Housing New Zealand calls it the Tamaki Transformation project; the developers characterise it in a letter as "improving substandard housing in Glen Innes"; the people here see it as being booted out of their homes and uprooted from their community.
It looks different according to your angle of view but the fact is that 156 state houses are being renovated or removed to make way for redevelopment that will include 140 privately owned homes.
Houses that have been homes since the 1950s are being hoisted and trucked out of the neighbourhood: Thursday nights are popular because on Friday it's hard to get a police escort to hold back the line of protest.
It soon becomes plain that what's taking place in the engine room of the resistance is as much a community-building exercise as it is a political meeting. Yvonne Dainty holds aloft an order of service for a funeral. She wants to note the passing of Reginald Edward Minter, Regiment 610068, 24 Battalion. They had his funeral today - at the Panmure RSA, naturally.
"He wasn't part of what we're doing here," Dainty explains, "but he was one of us. When I was 10 years of age, he used to wipe my snotty nose."
If there was any plan to discuss new guerrilla strategies for protests on the street tonight it seems to have been shelved. Those present are not exactly wary of my presence - indeed, they're very hospitable; they ask me if I want a cup of tea and when I say I do they point at the kettle - but they're not about to risk their battle tactics ending up in the paper.
Instead, they're handing around a copy of the morning's Herald and relishing political editor Audrey Young's report card on ministers. They're loving the bit in which Housing Minister Phil Heatley gets a special caning for "letting the Opposition and activists set the agenda on state housing".
"In other words," says Tere Campbell, who is plainly one of the group's leading lights, "it's time to move on."
Much of the discussion is about the march on Parliament of the previous week. There's excited talk of "all the stroppy women" and "all the politicians who had to shut up and wait and hear us talk". Money donated is meticulously accounted for. Amounts like $200 are spoken of in hushed tones.

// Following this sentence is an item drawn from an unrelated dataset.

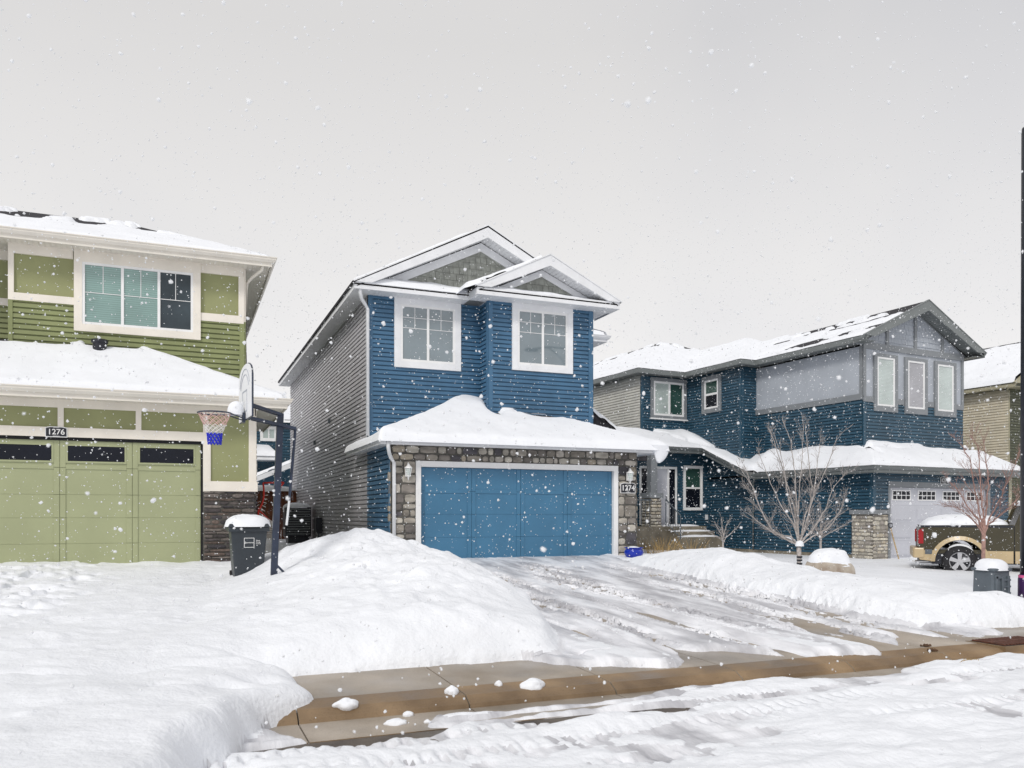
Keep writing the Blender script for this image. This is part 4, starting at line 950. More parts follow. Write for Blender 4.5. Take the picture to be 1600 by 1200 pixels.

Those who made the jam and ran the flea market that financed the trip to the capital are warmly acknowledged. ("We took your spirit down there," reports one of the team, "and the spirits of those who are not affected by what's going on in GI, but who support us anyway.") Veteran campaigners Penny Bright and John Minto are in attendance. The former has been combing through Housing NZ's empowering legislation and wonders pointedly how what's going on chimes with its statutory duty to "have regard to the interests of the community in which it operates". She's full of suggestions and talks a lot better than she listens, but she's tolerated well enough. So are the grizzled unionists of British origin who speak fondly of 1951 and urge those present to "look at it from a class perspective" .
Before 8 it's all over. Arrangements have been made for the next action; tactics discussed; strategies sharpened. Yvonne Dainty sends everyone off with a battle cry, "Whatever we do, we do collectively." There's fire in her eyes, and I detect a little fear too. But it would be a foolhardy man who would bet that this fight will end any time soon.